In the present case, the parties have both asked for the domain name to be transferred to the Complainant. In accordance with a general legal principle governing arbitrations as well as national court proceedings, this Panel holds that it cannot act nec ultra petita nec infra petita, that is, that it cannot issue a decision that would be either less than requested, nor more than requested by the parties. Since the requests of the parties in this case are identical, the Panel has no scope to do anything other than to recognize the common request, and it has no mandate to make findings of fact or of compliance (or not) with the Policy.
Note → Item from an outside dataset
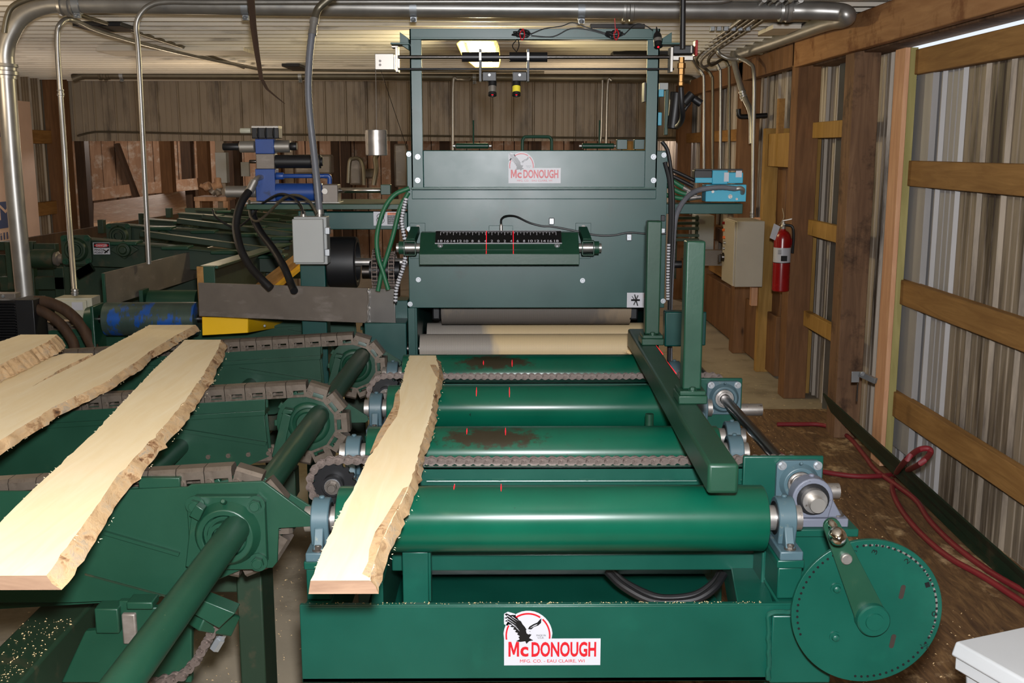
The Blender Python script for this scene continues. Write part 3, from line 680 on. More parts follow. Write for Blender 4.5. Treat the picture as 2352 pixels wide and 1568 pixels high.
# maker's sticker
def sticker(par, x0, y0, x1, y1, Y, red='redpr'):
    # drawing units follow the photographed sticker: 1397..2020 across, 557..905 down
    A_, B_ = P(x0, y1, Y), P(x1, y0, Y); wd, ht = B_.x-A_.x, B_.z-A_.z
    def q(u, v): return (A_.x+(u-1395)/627*wd, A_.z+(905-v)/350*ht)
    root = pivot('sticker', par)
    def layer(poly, m, k, nm='print_shape'):
        b = B(); b.prism([q(*p) for p in poly], 'y', Y-.0008*k, Y-.0008*(k-1)+.0002); return b.obj(nm, m, root, ang=60)
    cx, cy, R = 1553, 713, 157
    back = [(1400, 903), (2018, 903), (2018, 733), (cx+R-6, 733)]+[(cx+R*math.cos(a), cy-R*math.sin(a)) for a in [math.radians(k*10-5) for k in range(1, 19)]]+[(1400, 730)]
    layer(back, 'white', 1, 'backing')
    layer([(1400, 640), (1400, 575), (1425, 562), (1470, 575), (1480, 600), (1420, 650)], 'white', 1, 'backing')
    for a0, a1 in ((-8, 48), (56, 126), (152, 190)):
        ou = [(cx+144*math.cos(math.radians(a0+(a1-a0)*k/14)), cy-144*math.sin(math.radians(a0+(a1-a0)*k/14))) for k in range(15)]
        inn = [(cx+134*math.cos(math.radians(a1-(a1-a0)*k/14)), cy-134*math.sin(math.radians(a1-(a1-a0)*k/14))) for k in range(15)]
        layer(ou+inn, red, 2, 'ring')
    wing = [(1416, 571), (1440, 583), (1462, 580), (1468, 592), (1486, 600), (1494, 614), (1508, 622), (1518, 640), (1532, 656), (1545, 676), (1548, 700), (1575, 706), (1560, 728), (1586, 742), (1560, 748), (1543, 765), (1536, 748), (1505, 752), (1478, 748), (1500, 736), (1492, 722), (1502, 716), (1484, 704), (1490, 696), (1470, 688), (1478, 678), (1458, 672), (1466, 660), (1440, 656), (1452, 644), (1420, 640), (1440, 628), (1406, 620), (1428, 608), (1402, 600), (1424, 592), (1404, 578)]
    layer(wing, 'blackpr', 2, 'eagle')
    layer([(1552, 672), (1562, 655), (1588, 640), (1612, 630), (1628, 612), (1638, 603), (1636, 632), (1618, 648), (1590, 658), (1575, 672)], 'blackpr', 2, 'eagle_wing')
    layer([(1566, 664), (1590, 648), (1614, 638), (1606, 646), (1584, 656)], 'white', 3, 'feather')
    for (a, b_) in (((1420, 582), (1480, 625)), ((1418, 600), (1478, 640)), ((1420, 616), (1482, 655)), ((1450, 590), (1492, 618)), ((1452, 640), (1490, 668)), ((1478, 660), (1500, 684))):
        dx, dy = b_[0]-a[0], b_[1]-a[1]; l_ = math.hypot(dx, dy); nx, ny = -dy/l_*2.2, dx/l_*2.2
        layer([(a[0]+nx, a[1]+ny), b_, (a[0]-nx, a[1]-ny)], 'white', 3, 'feather')
    layer([(1540, 676), (1556, 670), (1574, 676), (1580, 690), (1574, 704), (1566, 698), (1556, 704), (1544, 696)], 'white', 3, 'eagle_head')
    layer([(1562, 684), (1568, 682), (1567, 687)], 'blackpr', 4, 'eagle_eye')
    def txt(s_, u0, v0, u1, v1, m, bold=0):
        a = q(u0, v1); c = q(u1, v0); lettering(s_, (a[0], Y-.0014, a[1]), (1,0,0), (0,0,1), c[0]-a[0], c[1]-a[1], m, root, bold=bold)
    layer([(1428, 846), (1428, 752), (1446, 752), (1462, 806), (1478, 752), (1496, 752), (1496, 846), (1482, 846), (1482, 784), (1467, 834), (1457, 834), (1442, 784), (1442, 846)], red, 2, 'lettering'); txt('c', 1504, 782, 1556, 846, red, .03); txt('DONOUGH', 1576, 752, 1990, 848, red, .03)
    txt('MFG. CO. - EAU CLAIRE, WI', 1502, 864, 1916, 887, red, 0)
    txt('MADE IN', 1607, 705, 1666, 716, 'blackpr'); txt('U.S.A.', 1616, 720, 1656, 731, 'blackpr')
    return root
sticker(rt, 1156, 1401, 1382, 1528, YP)
# small sheet steel burrs / sawdust along the ledges
def chips(name, n, fn, label, size=(.002, .007), m='sawdust', cat='sawdust'):
    b = B(); R_ = random.Random(hash(name) % 1000 if False else len(label))
    for _ in range(n):
        p = Vector(fn(R_)); l_ = R_.uniform(*size); a = R_.uniform(0, 6.28); d = Vector((math.cos(a), math.sin(a), R_.uniform(0, .3)))*l_; e = Vector((-math.sin(a), math.cos(a), 0))*l_*.35
        n0 = len(b.v); b.v += [tuple(p), tuple(p+d), tuple(p+e), tuple(p+(d+e)*.5+Vector((0,0,l_*.4)))]
        b.f += [(n0, n0+1, n0+2), (n0, n0+1, n0+3), (n0+1, n0+2, n0+3), (n0+2, n0, n0+3)]
    return b.obj(name, m, label=label, cat=cat, kind='stuff')
chips('sawdust', 200, lambda R_: (R_.uniform(xa+.005, xb-.1), R_.uniform(YP+.001, YP+.012), zt+.0005), 'fine pale sawdust scattered along the top ledge of the green front plate', (.0015, .004))
# ================================================================== FENCE BEAM
xe = P(1661, 1110, 2.3).x
fb = thing('guide_fence', 'green square-tube fence beam with two upright posts lying over the rollers', 'fence', (xe, 3.0, .885))
d_ = Vector((.017, 1, 0)).normalized()
def fpt(y, dz=0, dx=0): return Vector((xe+(y-2.3)*.017+dx, y, .921+dz))
B().beam(fpt(2.3), fpt(4.14), .070, .070).obj('beam', 'deck', fb, .008, seg=3)
for yy, zt_ in ((2.92, 1.405), (3.82, 1.40)):
    c = fpt(yy)
    dx = .02 if yy < 3 else .018
    b = B(); b.bx(c.x-.04+dx, c.x+.04+dx, yy-.05, yy+.05, .956, .980); b.obj('foot_block', 'deck', fb, .003)
    b = B(); b.bx(c.x-.036+dx, c.x+.036+dx, yy-.045, yy+.045, .980, .992); b.obj('foot_plate', 'deck', fb, .002)
    b = B(); b.bx(c.x-.026+dx, c.x+.026+dx, yy-.026, yy+.026, .992, zt_); b.obj('post', 'deck', fb, .005, seg=3)
    bolt(fb, (c.x+dx, yy-.038, .992), BOLTG, RX(-90))
for y0_ in (3.30, 3.62):
    a, c_ = fpt(y0_), fpt(y0_+.26); B().bx(a.x+.0352, a.x+.0362, a.y, c_.y, a.z+.030, a.z+.0325).obj('painted_laser_line', 'laser', fb)  # emissive strips painted on the beam side as laser light
# ================================================================== INDEX WHEEL
yw = 2.2; wc = P(1991, 1404, yw); wr_ = .166
iw = thing('index_wheel', 'round green index wheel with drilled rim and crank handle at the right front corner', 'wheel', (wc.x, yw, wc.z))
def holed_disk(cx, y, cz, R, th):
    pr = [(cx+R*math.cos(2*math.pi*k/96), cz+R*math.sin(2*math.pi*k/96)) for k in range(96)]
    b = B(); b.prism(pr, 'y', y, y+th); return b
disk = holed_disk(wc.x, yw, wc.z, wr_, .01).obj('disk', 'green', iw, .001)
b = B()
for k in range(58):
    a = math.radians(200-k*5.2); rr = wr_*.925
    b.cyl((wc.x+rr*math.cos(a), yw-.0012, wc.z+rr*math.sin(a)), (wc.x+rr*math.cos(a), yw+.001, wc.z+rr*math.sin(a)), .0028, n=10)
b.obj('rim_hole', 'blacksteel', iw)
b = B()
for k in range(26):
    a = math.radians(96-k*4.7); a2 = a-math.radians(3.0)
    pr = [(wc.x+rr_*math.cos(q_), wc.z+rr_*math.sin(q_)) for rr_, q_ in ((wr_*.915, a), (wr_*.94, a), (wr_*.94, a2), (wr_*.915, a2))]
    b.prism(pr, 'y', yw-.0006, yw+.001)
b.obj('scraped_rim_mark', 'steel', iw)
for (pxs, pys) in ((2072, 1359), (2050, 1472)):
    c = P(pxs, pys, yw); pr = []
    for k in range(16):
        a = 2*math.pi*k/16+math.radians(-8); pr.append((c.x+.0055*math.cos(a)+.002*(1 if math.sin(a) > 0 else -1), c.z+.0055*math.sin(a)+(.011 if math.sin(a) > 0 else -.011)))
    B().prism(pr, 'y', yw-.0006, yw+.002).obj('slot', 'slotdark', iw)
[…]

See Malev Hungarian Airlines, Ltd. v. Vertical Axis Inc., FA 212653 (Forum Jan. 13, 2004); see also Boehringer Ingelheim Int’l GmbH v. Modern Ltd. – Cayman Web Dev., FA 133625 (Forum Jan. 9, 2003) (transferring the domain name registration where the respondent stipulated to the transfer); see also Disney Enters., Inc. v. Morales, FA 475191 (Forum June 24, 2005) (“[U]nder such circumstances, where Respondent has agreed to comply with Complainant’s request, the Panel felt it to be expedient and judicial to forego the traditional UDRP analysis and order the transfer of the domain names.”).


Identical and/or Confusingly Similar

For the reasons set forth above, the Panel will not analyze this element of the Policy.


Rights or Legitimate Interests

For the reasons set forth above, the Panel will not analyze this element of the Policy.


Registration and Use in Bad Faith

For the reasons set forth above, the Panel will not analyze this element of the Policy.



Given the common request of the Parties, it is Ordered that the <> domain name be TRANSFERRED from Respondent to Complainant.